Die Walküren sind Kampfjet-Pilotinnen einer Elite-Einsatztruppe Wotans, die beim Walkü­renritt auf gestapelten Särgen ein ausgelassenes Champagnergelage abhalten. Dahinter Videos mit militärischen Flugvorführungen. Fast filmisch beginnt auch das „Rheingold“ unter Wasser: Die verstoßene Göttertochter Brünnhilde im „Siegfried“ lebt in einer Wohnküche von heute, um­geben von zehn kleinen Walküren und Recken. Und im Vorspiel der Götter­dämmerung blättern die Nornen vor Wag­ner- und Cosima-Büsten im Buch der Bayreuther- und der Weltgeschichte.


Dank Anthony Pilavachi ist das eine einleuchtende Ver­gegenwärtigung der Saga von der Welt An­fang und Ende und eines Intrigendramas um Liebe, Verrat und Tod in heutiger An­schau­lichkeit, konkret, ästhetisch und jenseits aller Netflix-Banalität und -Hässlichkeit.

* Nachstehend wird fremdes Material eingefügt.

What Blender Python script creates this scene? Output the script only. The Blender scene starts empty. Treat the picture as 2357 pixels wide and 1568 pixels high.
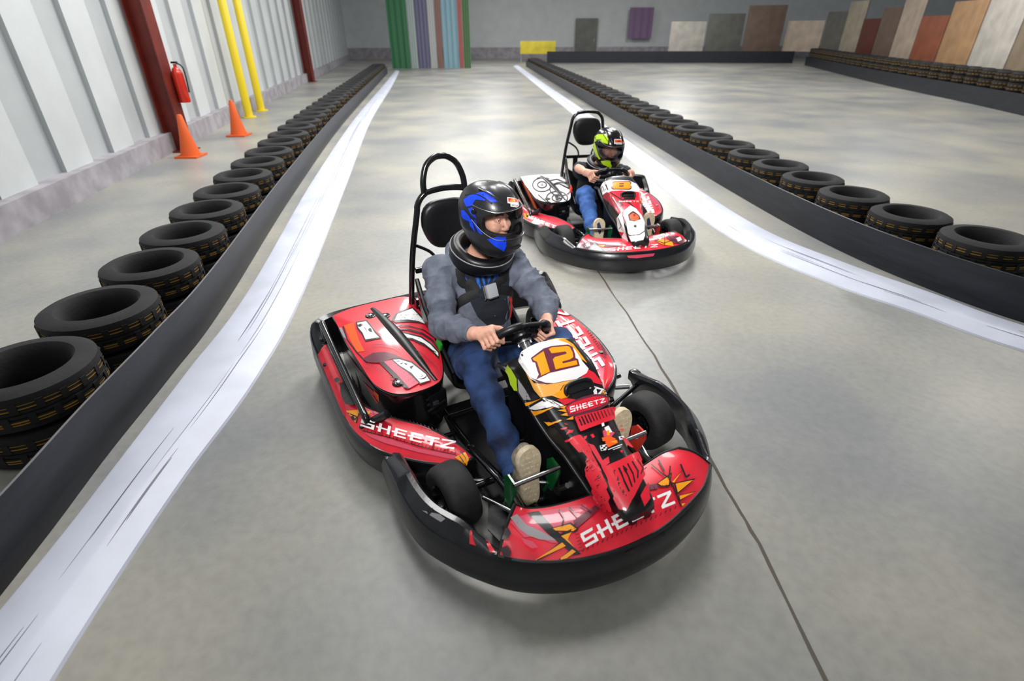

Der Livemitschnitt dieses Rings demonstriert, dass man auch jenseits von Bayreuth ein exzeptionelles Ring-Ensemble zusammen­stellen kann, mit unverbrauchten, text­ver­ständlichen, jungen Sängern und Darstellern, die fern aller Opernroutine genau das ver­wirklichen, was Richard Wagne, einmal vorschwebte, was man in Bayreuth nur noch selten erlebt. Die ganz große Sensation dieses Rings ist allerdings die Brünnhilde der Ame­rikanerin Rebecca Teem. Die Durchschlagskraft und Höhensicherheit ihrer Stimme, ihr tabuloser darstell­erischer Mut sollten ihr – wenn die Stimme hält - eine Zukunft als einer der beein­druckendsten hochdrama­tischen Soprane sichern.

 

Am Ende dieses „Rings“ sieht man Brünnhilde, nachdem sie Welt und Wotan vom Fluch des Goldes erlöst hat, wie sie neben dem versteinerten Siegfried in einer Ruhmeshalle Platz nimmt, es ist ein Pappmaché-Walhalla der Erinnerung an scheiternde Helden und starke Frauen. Zurecht wurde dieser „Ring“ vom Publikum mit Jubelstürmen quittiert.